22 Skidoo takes as its playground the junkyard of Modernity. In a contemporary world which discards memory and experience along with last season’s shoes, any building over 25 years old, and millions of tons of last year’s computers and cell phones, these poems recycle archeologically recovered materials into a funny, lively exploration of the possibilities of creation in a world where the young think that what Duke Ellington made wasn’t really music.
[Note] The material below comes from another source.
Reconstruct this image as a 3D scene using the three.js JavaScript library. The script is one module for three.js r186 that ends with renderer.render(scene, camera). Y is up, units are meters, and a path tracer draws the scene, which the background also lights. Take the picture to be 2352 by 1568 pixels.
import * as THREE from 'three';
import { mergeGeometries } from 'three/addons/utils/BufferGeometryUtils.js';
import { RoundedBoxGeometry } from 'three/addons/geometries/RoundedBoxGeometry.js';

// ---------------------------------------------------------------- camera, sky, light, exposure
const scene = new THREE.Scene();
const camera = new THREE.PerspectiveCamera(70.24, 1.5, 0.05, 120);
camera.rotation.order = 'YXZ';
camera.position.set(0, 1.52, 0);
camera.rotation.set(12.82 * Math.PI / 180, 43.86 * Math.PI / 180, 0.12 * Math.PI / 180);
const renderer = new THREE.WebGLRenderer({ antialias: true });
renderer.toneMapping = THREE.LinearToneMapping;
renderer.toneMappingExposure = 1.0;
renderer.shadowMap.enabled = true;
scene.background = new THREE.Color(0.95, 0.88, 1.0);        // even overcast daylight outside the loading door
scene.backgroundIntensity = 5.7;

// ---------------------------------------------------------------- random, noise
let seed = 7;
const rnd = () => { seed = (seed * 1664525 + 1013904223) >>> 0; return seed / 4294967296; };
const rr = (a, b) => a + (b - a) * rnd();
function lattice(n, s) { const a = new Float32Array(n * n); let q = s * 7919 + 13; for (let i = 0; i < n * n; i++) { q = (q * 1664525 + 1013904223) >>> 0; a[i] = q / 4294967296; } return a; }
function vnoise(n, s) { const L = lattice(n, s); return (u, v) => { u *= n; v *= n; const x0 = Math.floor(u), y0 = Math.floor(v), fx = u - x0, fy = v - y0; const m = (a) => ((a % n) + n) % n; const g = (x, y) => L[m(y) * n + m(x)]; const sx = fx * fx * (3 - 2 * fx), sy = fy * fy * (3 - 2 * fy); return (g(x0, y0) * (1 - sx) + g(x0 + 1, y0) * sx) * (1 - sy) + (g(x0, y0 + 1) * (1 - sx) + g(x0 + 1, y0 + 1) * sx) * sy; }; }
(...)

If 22 Skidoo reclaims the junk of modern culture, finding for it new forms and arrangements, SubTractions kicks the props from under the elaborate illusion of completion that ironically locates a world without history. Beginning with Gilles Deleuze’s proposal that the only role for 1 in our contemporary experience is as -1, destabilizing whatever arrangements of thought that try to seize and secure the ground of their own composition, these poems move through the daily experience of kid’s soccer games, orchestra practice, karate lessons, and mushroom infestations, vandalizing the usual and leaving behind the shattered languages of its beautiful wreckage struggling toward speech.
Michael Boughn is a hockey father who lives in Toronto with his wife, Elizabeth, and children, Amelia and Sam. His previous books include: Iterations of the Diagonal (1995), A little post-apocalyptic suite for RC with thanks for the rhino (1996), Dislocation Flutter (1998), One’s own MIND (1999), and Dislocations in Crystal (2003). He is currently editing (with Victor Coleman) Robert Duncan’s The H.D. Book for publication at the University of California Press.